**Source material**:
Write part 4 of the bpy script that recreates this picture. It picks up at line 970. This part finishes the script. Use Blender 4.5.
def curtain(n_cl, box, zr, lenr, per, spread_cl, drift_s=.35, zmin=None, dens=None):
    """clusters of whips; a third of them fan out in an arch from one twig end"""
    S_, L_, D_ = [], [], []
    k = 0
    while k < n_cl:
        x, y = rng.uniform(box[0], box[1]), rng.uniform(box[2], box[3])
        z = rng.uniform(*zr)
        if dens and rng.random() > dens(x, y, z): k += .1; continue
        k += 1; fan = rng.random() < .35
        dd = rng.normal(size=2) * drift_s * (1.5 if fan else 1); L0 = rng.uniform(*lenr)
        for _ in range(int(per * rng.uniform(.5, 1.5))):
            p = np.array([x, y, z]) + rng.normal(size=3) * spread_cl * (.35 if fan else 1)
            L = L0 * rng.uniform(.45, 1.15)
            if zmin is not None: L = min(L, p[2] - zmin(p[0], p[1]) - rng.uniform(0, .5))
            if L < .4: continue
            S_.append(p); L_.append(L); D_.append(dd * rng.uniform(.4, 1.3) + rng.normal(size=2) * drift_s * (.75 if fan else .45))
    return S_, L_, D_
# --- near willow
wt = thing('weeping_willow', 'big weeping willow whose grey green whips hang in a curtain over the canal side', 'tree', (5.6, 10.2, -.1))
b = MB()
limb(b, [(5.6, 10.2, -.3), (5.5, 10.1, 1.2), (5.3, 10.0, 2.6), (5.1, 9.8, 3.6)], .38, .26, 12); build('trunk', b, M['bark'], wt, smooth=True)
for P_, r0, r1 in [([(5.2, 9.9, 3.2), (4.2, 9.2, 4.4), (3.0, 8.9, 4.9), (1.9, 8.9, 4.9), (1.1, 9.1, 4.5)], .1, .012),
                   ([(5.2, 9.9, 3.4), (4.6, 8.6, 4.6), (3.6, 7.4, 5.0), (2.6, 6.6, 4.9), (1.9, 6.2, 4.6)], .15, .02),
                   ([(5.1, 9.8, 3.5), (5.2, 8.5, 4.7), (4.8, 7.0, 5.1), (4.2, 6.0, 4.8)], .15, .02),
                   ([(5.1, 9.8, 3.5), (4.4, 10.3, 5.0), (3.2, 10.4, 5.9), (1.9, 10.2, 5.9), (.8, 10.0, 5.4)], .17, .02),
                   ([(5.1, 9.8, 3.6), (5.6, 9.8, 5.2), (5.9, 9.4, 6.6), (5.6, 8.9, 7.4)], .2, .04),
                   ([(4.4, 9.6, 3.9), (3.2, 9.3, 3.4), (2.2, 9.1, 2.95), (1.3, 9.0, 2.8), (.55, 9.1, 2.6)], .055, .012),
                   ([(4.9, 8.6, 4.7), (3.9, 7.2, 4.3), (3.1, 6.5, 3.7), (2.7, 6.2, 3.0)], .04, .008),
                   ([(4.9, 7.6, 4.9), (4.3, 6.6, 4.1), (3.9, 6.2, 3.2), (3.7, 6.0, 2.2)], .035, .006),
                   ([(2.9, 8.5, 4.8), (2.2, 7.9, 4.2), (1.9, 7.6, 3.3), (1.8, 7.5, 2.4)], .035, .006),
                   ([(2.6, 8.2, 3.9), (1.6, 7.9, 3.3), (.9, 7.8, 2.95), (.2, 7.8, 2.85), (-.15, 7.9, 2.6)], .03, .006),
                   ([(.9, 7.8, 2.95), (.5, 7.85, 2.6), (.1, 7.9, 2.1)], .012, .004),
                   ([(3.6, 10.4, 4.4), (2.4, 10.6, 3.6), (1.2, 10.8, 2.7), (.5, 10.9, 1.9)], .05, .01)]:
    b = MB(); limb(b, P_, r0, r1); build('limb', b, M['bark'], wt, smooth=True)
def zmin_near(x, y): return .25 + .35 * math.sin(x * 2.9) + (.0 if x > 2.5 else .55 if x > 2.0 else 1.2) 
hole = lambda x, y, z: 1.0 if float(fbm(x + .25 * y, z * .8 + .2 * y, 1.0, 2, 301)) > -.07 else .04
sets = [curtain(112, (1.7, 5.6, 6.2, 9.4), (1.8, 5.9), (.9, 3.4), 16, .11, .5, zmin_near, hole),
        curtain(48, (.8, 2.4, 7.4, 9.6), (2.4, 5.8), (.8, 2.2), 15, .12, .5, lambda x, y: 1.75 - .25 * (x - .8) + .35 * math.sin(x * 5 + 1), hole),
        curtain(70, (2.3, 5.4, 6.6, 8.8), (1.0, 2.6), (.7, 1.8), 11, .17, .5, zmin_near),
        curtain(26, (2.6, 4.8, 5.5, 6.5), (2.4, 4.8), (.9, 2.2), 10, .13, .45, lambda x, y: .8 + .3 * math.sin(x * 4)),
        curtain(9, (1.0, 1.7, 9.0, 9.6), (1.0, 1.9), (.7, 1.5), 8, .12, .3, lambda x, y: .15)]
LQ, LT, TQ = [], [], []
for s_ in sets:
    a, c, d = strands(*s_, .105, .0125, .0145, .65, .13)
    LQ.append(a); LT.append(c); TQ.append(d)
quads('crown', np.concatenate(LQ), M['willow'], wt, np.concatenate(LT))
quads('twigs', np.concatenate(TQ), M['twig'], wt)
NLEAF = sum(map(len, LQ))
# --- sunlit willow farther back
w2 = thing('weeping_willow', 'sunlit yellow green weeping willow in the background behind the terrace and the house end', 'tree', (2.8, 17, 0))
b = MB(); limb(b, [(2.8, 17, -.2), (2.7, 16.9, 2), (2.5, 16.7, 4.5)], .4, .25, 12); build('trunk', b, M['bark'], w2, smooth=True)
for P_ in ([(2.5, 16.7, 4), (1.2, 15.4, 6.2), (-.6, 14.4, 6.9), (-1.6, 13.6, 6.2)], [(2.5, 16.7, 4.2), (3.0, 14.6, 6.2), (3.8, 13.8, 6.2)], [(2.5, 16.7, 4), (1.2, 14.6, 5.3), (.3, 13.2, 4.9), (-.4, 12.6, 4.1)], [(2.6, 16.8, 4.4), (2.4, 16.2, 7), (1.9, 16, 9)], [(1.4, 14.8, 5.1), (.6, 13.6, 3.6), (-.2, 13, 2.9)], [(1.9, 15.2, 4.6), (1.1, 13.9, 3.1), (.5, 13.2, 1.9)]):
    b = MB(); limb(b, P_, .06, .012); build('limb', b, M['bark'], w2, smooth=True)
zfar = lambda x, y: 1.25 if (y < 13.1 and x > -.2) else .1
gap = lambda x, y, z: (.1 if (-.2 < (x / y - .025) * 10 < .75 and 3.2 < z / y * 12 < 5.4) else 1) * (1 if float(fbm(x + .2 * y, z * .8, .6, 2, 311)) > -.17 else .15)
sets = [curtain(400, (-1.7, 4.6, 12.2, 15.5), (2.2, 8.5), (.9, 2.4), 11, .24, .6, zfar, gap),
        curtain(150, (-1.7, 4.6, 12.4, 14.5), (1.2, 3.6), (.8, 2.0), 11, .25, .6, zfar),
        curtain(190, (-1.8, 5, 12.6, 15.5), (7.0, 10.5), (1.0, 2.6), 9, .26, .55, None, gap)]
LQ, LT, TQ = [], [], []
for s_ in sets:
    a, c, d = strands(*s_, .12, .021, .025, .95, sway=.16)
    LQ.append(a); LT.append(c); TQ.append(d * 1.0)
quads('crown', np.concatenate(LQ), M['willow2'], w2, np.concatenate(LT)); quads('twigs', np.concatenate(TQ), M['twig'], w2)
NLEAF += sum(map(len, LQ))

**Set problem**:
From the first line to the last, retype the data exactly.

**Answer to this problem**:
Write part 4 of the bpy script that recreates this picture. It picks up at line 970. This part finishes the script. Use Blender 4.5.
def curtain(n_cl, box, zr, lenr, per, spread_cl, drift_s=.35, zmin=None, dens=None):
    """clusters of whips; a third of them fan out in an arch from one twig end"""
    S_, L_, D_ = [], [], []
    k = 0
    while k < n_cl:
        x, y = rng.uniform(box[0], box[1]), rng.uniform(box[2], box[3])
        z = rng.uniform(*zr)
        if dens and rng.random() > dens(x, y, z): k += .1; continue
        k += 1; fan = rng.random() < .35
        dd = rng.normal(size=2) * drift_s * (1.5 if fan else 1); L0 = rng.uniform(*lenr)
        for _ in range(int(per * rng.uniform(.5, 1.5))):
            p = np.array([x, y, z]) + rng.normal(size=3) * spread_cl * (.35 if fan else 1)
            L = L0 * rng.uniform(.45, 1.15)
            if zmin is not None: L = min(L, p[2] - zmin(p[0], p[1]) - rng.uniform(0, .5))
            if L < .4: continue
            S_.append(p); L_.append(L); D_.append(dd * rng.uniform(.4, 1.3) + rng.normal(size=2) * drift_s * (.75 if fan else .45))
    return S_, L_, D_
# --- near willow
wt = thing('weeping_willow', 'big weeping willow whose grey green whips hang in a curtain over the canal side', 'tree', (5.6, 10.2, -.1))
b = MB()
limb(b, [(5.6, 10.2, -.3), (5.5, 10.1, 1.2), (5.3, 10.0, 2.6), (5.1, 9.8, 3.6)], .38, .26, 12); build('trunk', b, M['bark'], wt, smooth=True)
for P_, r0, r1 in [([(5.2, 9.9, 3.2), (4.2, 9.2, 4.4), (3.0, 8.9, 4.9), (1.9, 8.9, 4.9), (1.1, 9.1, 4.5)], .1, .012),
                   ([(5.2, 9.9, 3.4), (4.6, 8.6, 4.6), (3.6, 7.4, 5.0), (2.6, 6.6, 4.9), (1.9, 6.2, 4.6)], .15, .02),
                   ([(5.1, 9.8, 3.5), (5.2, 8.5, 4.7), (4.8, 7.0, 5.1), (4.2, 6.0, 4.8)], .15, .02),
                   ([(5.1, 9.8, 3.5), (4.4, 10.3, 5.0), (3.2, 10.4, 5.9), (1.9, 10.2, 5.9), (.8, 10.0, 5.4)], .17, .02),
                   ([(5.1, 9.8, 3.6), (5.6, 9.8, 5.2), (5.9, 9.4, 6.6), (5.6, 8.9, 7.4)], .2, .04),
                   ([(4.4, 9.6, 3.9), (3.2, 9.3, 3.4), (2.2, 9.1, 2.95), (1.3, 9.0, 2.8), (.55, 9.1, 2.6)], .055, .012),
                   ([(4.9, 8.6, 4.7), (3.9, 7.2, 4.3), (3.1, 6.5, 3.7), (2.7, 6.2, 3.0)], .04, .008),
                   ([(4.9, 7.6, 4.9), (4.3, 6.6, 4.1), (3.9, 6.2, 3.2), (3.7, 6.0, 2.2)], .035, .006),
                   ([(2.9, 8.5, 4.8), (2.2, 7.9, 4.2), (1.9, 7.6, 3.3), (1.8, 7.5, 2.4)], .035, .006),
                   ([(2.6, 8.2, 3.9), (1.6, 7.9, 3.3), (.9, 7.8, 2.95), (.2, 7.8, 2.85), (-.15, 7.9, 2.6)], .03, .006),
                   ([(.9, 7.8, 2.95), (.5, 7.85, 2.6), (.1, 7.9, 2.1)], .012, .004),
                   ([(3.6, 10.4, 4.4), (2.4, 10.6, 3.6), (1.2, 10.8, 2.7), (.5, 10.9, 1.9)], .05, .01)]:
    b = MB(); limb(b, P_, r0, r1); build('limb', b, M['bark'], wt, smooth=True)
def zmin_near(x, y): return .25 + .35 * math.sin(x * 2.9) + (.0 if x > 2.5 else .55 if x > 2.0 else 1.2) 
hole = lambda x, y, z: 1.0 if float(fbm(x + .25 * y, z * .8 + .2 * y, 1.0, 2, 301)) > -.07 else .04
sets = [curtain(112, (1.7, 5.6, 6.2, 9.4), (1.8, 5.9), (.9, 3.4), 16, .11, .5, zmin_near, hole),
        curtain(48, (.8, 2.4, 7.4, 9.6), (2.4, 5.8), (.8, 2.2), 15, .12, .5, lambda x, y: 1.75 - .25 * (x - .8) + .35 * math.sin(x * 5 + 1), hole),
        curtain(70, (2.3, 5.4, 6.6, 8.8), (1.0, 2.6), (.7, 1.8), 11, .17, .5, zmin_near),
        curtain(26, (2.6, 4.8, 5.5, 6.5), (2.4, 4.8), (.9, 2.2), 10, .13, .45, lambda x, y: .8 + .3 * math.sin(x * 4)),
        curtain(9, (1.0, 1.7, 9.0, 9.6), (1.0, 1.9), (.7, 1.5), 8, .12, .3, lambda x, y: .15)]
LQ, LT, TQ = [], [], []
for s_ in sets:
    a, c, d = strands(*s_, .105, .0125, .0145, .65, .13)
    LQ.append(a); LT.append(c); TQ.append(d)
quads('crown', np.concatenate(LQ), M['willow'], wt, np.concatenate(LT))
quads('twigs', np.concatenate(TQ), M['twig'], wt)
NLEAF = sum(map(len, LQ))
# --- sunlit willow farther back
w2 = thing('weeping_willow', 'sunlit yellow green weeping willow in the background behind the terrace and the house end', 'tree', (2.8, 17, 0))
b = MB(); limb(b, [(2.8, 17, -.2), (2.7, 16.9, 2), (2.5, 16.7, 4.5)], .4, .25, 12); build('trunk', b, M['bark'], w2, smooth=True)
for P_ in ([(2.5, 16.7, 4), (1.2, 15.4, 6.2), (-.6, 14.4, 6.9), (-1.6, 13.6, 6.2)], [(2.5, 16.7, 4.2), (3.0, 14.6, 6.2), (3.8, 13.8, 6.2)], [(2.5, 16.7, 4), (1.2, 14.6, 5.3), (.3, 13.2, 4.9), (-.4, 12.6, 4.1)], [(2.6, 16.8, 4.4), (2.4, 16.2, 7), (1.9, 16, 9)], [(1.4, 14.8, 5.1), (.6, 13.6, 3.6), (-.2, 13, 2.9)], [(1.9, 15.2, 4.6), (1.1, 13.9, 3.1), (.5, 13.2, 1.9)]):
    b = MB(); limb(b, P_, .06, .012); build('limb', b, M['bark'], w2, smooth=True)
zfar = lambda x, y: 1.25 if (y < 13.1 and x > -.2) else .1
gap = lambda x, y, z: (.1 if (-.2 < (x / y - .025) * 10 < .75 and 3.2 < z / y * 12 < 5.4) else 1) * (1 if float(fbm(x + .2 * y, z * .8, .6, 2, 311)) > -.17 else .15)
sets = [curtain(400, (-1.7, 4.6, 12.2, 15.5), (2.2, 8.5), (.9, 2.4), 11, .24, .6, zfar, gap),
        curtain(150, (-1.7, 4.6, 12.4, 14.5), (1.2, 3.6), (.8, 2.0), 11, .25, .6, zfar),
        curtain(190, (-1.8, 5, 12.6, 15.5), (7.0, 10.5), (1.0, 2.6), 9, .26, .55, None, gap)]
LQ, LT, TQ = [], [], []
for s_ in sets:
    a, c, d = strands(*s_, .12, .021, .025, .95, sway=.16)
    LQ.append(a); LT.append(c); TQ.append(d * 1.0)
quads('crown', np.concatenate(LQ), M['willow2'], w2, np.concatenate(LT)); quads('twigs', np.concatenate(TQ), M['twig'], w2)
NLEAF += sum(map(len, LQ))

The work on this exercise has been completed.